◆ **What is required**
Among the entries below, one stretch runs from the line that contains "Model this scene" through the line that contains "scene.add(camera);". Repeat that stretch exactly, ends included, and only that.

◆ **Records provided**
* * * *
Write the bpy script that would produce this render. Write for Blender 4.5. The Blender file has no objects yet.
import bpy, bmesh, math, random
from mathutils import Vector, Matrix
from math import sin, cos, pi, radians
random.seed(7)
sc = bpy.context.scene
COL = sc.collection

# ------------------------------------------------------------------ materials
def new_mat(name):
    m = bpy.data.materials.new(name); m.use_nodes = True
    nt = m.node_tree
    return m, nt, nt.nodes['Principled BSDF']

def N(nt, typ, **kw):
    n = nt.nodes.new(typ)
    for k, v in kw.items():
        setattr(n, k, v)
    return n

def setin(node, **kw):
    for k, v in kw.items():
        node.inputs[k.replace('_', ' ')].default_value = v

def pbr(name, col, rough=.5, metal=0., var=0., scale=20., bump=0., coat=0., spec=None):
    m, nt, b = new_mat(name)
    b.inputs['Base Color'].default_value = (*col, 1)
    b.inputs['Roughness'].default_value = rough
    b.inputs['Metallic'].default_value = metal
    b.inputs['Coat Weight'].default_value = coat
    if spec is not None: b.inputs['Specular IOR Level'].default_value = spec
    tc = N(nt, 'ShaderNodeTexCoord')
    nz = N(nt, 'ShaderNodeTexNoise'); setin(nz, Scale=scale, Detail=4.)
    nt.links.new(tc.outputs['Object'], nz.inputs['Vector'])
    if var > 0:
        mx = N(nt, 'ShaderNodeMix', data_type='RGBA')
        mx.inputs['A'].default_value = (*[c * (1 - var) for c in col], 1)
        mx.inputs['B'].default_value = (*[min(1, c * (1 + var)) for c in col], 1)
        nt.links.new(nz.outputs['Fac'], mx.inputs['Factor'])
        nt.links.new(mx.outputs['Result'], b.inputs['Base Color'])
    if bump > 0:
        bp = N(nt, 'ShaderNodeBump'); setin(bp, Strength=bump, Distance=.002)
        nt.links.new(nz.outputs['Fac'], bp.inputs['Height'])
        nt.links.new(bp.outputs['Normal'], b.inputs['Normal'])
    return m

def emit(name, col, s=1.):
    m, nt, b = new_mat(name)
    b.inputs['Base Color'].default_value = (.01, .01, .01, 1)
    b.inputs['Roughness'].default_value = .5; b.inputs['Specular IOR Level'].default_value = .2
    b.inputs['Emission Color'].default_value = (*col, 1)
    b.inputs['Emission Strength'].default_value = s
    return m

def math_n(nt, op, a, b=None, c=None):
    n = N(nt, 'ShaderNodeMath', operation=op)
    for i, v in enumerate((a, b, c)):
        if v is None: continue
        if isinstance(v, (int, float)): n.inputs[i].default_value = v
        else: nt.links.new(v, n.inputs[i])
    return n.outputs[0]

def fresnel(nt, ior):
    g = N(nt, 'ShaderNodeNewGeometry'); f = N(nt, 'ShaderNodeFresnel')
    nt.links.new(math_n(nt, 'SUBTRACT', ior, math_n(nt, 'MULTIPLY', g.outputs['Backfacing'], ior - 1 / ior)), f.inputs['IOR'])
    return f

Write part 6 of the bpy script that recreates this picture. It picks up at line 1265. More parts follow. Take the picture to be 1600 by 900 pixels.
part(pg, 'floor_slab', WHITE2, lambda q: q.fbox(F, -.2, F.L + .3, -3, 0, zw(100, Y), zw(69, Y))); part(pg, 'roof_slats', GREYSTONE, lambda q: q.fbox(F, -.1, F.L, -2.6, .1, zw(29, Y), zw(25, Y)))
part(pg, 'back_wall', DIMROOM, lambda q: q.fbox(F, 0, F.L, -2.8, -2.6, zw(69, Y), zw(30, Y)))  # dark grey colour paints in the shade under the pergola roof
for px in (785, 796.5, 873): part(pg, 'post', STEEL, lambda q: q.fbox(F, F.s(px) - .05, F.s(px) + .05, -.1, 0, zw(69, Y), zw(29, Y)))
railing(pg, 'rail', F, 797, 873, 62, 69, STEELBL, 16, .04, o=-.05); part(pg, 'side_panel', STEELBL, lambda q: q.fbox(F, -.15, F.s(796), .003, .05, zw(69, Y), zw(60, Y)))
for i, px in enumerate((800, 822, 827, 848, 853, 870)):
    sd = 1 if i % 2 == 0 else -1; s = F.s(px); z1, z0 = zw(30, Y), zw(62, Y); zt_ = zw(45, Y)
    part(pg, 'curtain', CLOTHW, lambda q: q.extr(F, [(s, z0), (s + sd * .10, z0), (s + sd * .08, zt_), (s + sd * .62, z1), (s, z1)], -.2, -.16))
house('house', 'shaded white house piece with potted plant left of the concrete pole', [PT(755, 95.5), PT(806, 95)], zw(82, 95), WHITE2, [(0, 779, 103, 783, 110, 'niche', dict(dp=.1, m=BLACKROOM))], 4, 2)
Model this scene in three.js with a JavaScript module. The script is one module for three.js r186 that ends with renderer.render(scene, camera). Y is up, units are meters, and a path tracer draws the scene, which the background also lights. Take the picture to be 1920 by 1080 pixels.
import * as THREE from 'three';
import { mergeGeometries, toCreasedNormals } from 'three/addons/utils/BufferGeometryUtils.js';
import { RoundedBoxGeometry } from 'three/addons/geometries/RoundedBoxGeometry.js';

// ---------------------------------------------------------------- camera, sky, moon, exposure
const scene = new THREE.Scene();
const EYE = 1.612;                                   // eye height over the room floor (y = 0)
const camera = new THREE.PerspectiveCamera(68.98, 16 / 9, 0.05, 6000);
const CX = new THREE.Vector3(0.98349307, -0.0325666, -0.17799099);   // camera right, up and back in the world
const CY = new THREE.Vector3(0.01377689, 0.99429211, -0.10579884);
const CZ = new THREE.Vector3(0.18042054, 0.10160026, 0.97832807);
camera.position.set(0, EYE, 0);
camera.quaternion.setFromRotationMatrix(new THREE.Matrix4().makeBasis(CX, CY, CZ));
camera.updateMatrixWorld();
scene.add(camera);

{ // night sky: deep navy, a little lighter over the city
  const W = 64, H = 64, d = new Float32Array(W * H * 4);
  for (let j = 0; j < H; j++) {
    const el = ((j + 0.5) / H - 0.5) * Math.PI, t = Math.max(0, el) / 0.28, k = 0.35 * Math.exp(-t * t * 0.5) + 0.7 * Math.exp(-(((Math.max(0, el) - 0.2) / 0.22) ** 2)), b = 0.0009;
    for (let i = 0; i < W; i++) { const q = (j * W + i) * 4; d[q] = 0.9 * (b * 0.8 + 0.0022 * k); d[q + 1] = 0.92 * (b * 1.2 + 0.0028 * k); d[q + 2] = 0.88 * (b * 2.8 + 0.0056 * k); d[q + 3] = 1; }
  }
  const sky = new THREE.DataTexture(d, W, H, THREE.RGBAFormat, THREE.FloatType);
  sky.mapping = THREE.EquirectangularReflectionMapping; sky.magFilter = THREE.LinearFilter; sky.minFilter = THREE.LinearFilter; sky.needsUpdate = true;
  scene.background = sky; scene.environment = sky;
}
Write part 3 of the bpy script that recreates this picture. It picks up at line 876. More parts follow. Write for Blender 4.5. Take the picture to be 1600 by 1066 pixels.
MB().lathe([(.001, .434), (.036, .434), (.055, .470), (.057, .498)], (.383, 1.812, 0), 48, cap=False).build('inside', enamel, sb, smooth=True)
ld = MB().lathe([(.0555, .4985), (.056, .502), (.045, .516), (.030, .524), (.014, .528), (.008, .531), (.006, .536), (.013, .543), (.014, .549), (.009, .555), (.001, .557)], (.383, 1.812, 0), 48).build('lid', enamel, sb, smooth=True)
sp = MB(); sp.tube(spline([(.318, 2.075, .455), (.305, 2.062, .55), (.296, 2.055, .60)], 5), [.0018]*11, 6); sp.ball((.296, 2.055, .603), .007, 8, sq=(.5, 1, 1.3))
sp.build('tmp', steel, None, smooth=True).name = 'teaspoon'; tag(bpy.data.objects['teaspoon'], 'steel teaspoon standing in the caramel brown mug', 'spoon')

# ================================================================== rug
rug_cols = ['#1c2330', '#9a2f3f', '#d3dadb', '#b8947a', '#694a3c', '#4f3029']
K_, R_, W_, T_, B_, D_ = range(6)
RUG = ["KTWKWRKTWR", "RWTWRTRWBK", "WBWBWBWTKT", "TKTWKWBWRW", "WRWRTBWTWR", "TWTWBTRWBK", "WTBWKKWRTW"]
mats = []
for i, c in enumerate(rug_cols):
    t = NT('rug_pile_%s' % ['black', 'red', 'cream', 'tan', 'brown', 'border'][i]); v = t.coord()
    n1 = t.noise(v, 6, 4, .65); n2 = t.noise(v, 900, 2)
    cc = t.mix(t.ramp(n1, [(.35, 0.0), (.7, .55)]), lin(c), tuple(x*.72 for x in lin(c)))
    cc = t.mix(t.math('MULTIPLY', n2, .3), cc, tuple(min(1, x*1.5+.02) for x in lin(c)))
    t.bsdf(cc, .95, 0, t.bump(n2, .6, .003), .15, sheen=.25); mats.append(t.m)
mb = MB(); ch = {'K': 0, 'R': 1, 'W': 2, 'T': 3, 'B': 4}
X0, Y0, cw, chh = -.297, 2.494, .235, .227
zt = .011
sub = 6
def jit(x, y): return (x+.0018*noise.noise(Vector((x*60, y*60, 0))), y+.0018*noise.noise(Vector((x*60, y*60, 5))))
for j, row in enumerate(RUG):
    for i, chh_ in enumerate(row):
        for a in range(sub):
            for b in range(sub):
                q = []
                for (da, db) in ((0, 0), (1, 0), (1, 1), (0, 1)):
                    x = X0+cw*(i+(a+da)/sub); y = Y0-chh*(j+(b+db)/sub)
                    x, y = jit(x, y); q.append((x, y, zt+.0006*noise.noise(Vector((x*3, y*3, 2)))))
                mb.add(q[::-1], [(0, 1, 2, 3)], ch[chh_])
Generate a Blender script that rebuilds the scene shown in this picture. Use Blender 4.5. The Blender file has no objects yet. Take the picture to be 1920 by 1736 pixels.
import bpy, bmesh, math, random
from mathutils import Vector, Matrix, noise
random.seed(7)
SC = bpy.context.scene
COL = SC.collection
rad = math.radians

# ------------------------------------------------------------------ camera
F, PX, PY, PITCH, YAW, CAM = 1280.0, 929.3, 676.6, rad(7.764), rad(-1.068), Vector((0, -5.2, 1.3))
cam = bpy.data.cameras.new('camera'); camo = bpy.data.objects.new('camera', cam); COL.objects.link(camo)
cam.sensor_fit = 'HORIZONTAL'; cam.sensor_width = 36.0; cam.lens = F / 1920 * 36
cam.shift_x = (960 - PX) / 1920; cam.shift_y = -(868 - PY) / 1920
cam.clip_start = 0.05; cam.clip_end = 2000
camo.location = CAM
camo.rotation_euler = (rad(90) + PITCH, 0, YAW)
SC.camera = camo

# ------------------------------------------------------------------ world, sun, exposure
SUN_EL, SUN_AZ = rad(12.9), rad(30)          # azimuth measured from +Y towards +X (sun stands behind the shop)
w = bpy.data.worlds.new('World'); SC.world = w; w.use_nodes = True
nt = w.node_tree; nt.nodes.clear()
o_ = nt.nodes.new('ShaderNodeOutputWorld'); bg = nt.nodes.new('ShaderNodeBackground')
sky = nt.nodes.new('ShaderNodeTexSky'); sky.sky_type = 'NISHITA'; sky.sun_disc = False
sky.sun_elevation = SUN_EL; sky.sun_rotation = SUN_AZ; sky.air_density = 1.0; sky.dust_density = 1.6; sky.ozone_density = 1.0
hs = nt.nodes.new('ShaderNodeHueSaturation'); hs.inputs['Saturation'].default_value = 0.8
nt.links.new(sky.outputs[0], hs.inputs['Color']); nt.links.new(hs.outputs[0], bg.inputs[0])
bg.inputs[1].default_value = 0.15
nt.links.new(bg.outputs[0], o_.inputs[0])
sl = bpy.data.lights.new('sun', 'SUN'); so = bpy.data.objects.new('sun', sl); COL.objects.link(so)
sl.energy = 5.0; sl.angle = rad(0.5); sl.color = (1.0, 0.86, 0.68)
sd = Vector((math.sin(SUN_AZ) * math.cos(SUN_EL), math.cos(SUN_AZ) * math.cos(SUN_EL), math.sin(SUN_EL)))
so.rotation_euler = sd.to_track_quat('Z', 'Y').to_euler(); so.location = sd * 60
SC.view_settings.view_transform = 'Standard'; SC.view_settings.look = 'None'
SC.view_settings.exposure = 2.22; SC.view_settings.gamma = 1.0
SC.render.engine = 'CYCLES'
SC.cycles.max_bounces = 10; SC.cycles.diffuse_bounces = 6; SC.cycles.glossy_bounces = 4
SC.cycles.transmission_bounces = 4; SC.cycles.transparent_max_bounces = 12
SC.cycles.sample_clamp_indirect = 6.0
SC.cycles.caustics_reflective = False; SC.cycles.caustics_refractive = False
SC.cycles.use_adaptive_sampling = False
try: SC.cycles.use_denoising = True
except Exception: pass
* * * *
◆ **Solution for this exercise**
Model this scene in three.js with a JavaScript module. The script is one module for three.js r186 that ends with renderer.render(scene, camera). Y is up, units are meters, and a path tracer draws the scene, which the background also lights. Take the picture to be 1920 by 1080 pixels.
import * as THREE from 'three';
import { mergeGeometries, toCreasedNormals } from 'three/addons/utils/BufferGeometryUtils.js';
import { RoundedBoxGeometry } from 'three/addons/geometries/RoundedBoxGeometry.js';

// ---------------------------------------------------------------- camera, sky, moon, exposure
const scene = new THREE.Scene();
const EYE = 1.612;                                   // eye height over the room floor (y = 0)
const camera = new THREE.PerspectiveCamera(68.98, 16 / 9, 0.05, 6000);
const CX = new THREE.Vector3(0.98349307, -0.0325666, -0.17799099);   // camera right, up and back in the world
const CY = new THREE.Vector3(0.01377689, 0.99429211, -0.10579884);
const CZ = new THREE.Vector3(0.18042054, 0.10160026, 0.97832807);
camera.position.set(0, EYE, 0);
camera.quaternion.setFromRotationMatrix(new THREE.Matrix4().makeBasis(CX, CY, CZ));
camera.updateMatrixWorld();
scene.add(camera);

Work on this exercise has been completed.